New York: Women around the globe are seeing slow progress in gaining gender and pay equality and are underrepresented at all levels in the workplace and executive boardrooms, a report shows.

Although they make up 40 per cent of the average company’s workforce, women represent only 33 per cent of managers and 26 per cent of senior managers. Even fewer, 20 per cent, have risen to the executive level because companies are slow to build talent pipelines to promote diversity.

The report by consulting firm Mercer, billed as the largest and most comprehensive research of its kind, showed there are still roadblocks preventing women gaining full equality in the workplace, despite advances over the past several decades. “At this pace and rate of change globally, we won’t see any form of gender equality in the workforce till 2050,” said Mercer’s Patricia A. Milligan after the report was released.

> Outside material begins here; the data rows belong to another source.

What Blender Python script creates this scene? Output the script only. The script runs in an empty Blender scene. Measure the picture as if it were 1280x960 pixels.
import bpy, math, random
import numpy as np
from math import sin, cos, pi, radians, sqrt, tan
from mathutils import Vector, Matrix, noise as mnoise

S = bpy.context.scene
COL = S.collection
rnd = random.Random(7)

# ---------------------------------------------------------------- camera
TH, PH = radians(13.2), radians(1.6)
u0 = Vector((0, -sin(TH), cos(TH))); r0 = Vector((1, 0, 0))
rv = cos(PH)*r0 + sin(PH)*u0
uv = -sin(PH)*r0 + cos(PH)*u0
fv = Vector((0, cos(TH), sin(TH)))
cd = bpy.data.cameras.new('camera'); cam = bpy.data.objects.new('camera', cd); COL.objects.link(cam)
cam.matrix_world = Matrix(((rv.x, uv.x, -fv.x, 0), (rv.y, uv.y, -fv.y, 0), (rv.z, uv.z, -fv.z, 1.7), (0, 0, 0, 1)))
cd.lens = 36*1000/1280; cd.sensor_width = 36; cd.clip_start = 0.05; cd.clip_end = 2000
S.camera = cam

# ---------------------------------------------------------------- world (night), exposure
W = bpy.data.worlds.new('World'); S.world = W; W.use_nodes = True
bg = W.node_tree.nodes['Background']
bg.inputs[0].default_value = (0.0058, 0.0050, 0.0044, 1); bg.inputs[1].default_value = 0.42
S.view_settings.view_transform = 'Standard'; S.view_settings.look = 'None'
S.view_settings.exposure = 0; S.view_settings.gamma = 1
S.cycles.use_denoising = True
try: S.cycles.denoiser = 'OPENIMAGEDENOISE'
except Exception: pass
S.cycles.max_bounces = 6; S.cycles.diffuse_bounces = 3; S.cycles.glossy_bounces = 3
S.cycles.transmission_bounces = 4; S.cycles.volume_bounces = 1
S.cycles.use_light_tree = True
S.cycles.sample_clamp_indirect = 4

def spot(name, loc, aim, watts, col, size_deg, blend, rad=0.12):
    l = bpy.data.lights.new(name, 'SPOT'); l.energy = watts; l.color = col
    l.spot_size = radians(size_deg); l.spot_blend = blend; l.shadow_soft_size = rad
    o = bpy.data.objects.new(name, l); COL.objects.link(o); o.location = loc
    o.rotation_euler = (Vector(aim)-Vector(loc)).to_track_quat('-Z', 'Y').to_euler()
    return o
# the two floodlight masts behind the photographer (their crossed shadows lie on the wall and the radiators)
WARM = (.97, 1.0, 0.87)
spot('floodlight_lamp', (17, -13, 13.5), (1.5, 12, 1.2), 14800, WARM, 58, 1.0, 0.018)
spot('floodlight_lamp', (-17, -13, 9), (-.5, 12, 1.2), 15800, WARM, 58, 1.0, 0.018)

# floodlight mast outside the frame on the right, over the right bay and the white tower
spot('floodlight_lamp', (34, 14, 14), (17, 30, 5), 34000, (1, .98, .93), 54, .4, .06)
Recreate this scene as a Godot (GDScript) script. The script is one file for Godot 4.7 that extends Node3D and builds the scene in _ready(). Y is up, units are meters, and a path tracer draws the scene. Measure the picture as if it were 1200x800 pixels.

She described the underrepresentation of women as “an economic and social travesty” that will continue if companies do not take action.

“We won’t see any form of real pay equity in our lifetime,” Milligan, Mercer’s global leader, multinational client group, added in an interview.

The report, which covers 583 organisations representing 3.2 million employees in 42 countries, showed the number of women in jobs declines as the career level rises. Women are 1.5 times more likely than men to be hired at the executive level, but they are leaving at 1.3 times the rate of men.

“Simply bringing them in at the executive lever without looking at the talent pipeline is not a sustainable strategy,” Milligan explained.

Forty per cent of organisations in the US and Canada offer pay equity remediation processes, compared to 34 per cent globally, a quarter in Asia and 29 per cent in Europe.

But Mercer’s ‘When Women Thrive’ report showed progress has stalled with no improvements in the pay issue since 2014. “Less than 30 per cent of organisations routinely review performance ratings by gender to check for disparities that translate into difference in opportunities for men and women,” the report said.

The US and Canada ranked first with 14 per cent of organisations offering women-focused retirement and savings programmes, compared to only 9 per cent globally.

The report predicts Latin America is the only region expected to nearly reach equal gender representation in the workforce, rising from 36 per cent in 2015 to 49 per cent by 2025, followed by Australia and New Zealand, the US and Canada with 40 per cent of less.

Asia is projected to have the lowest representation of women in the workforce in a decade with 28 per cent.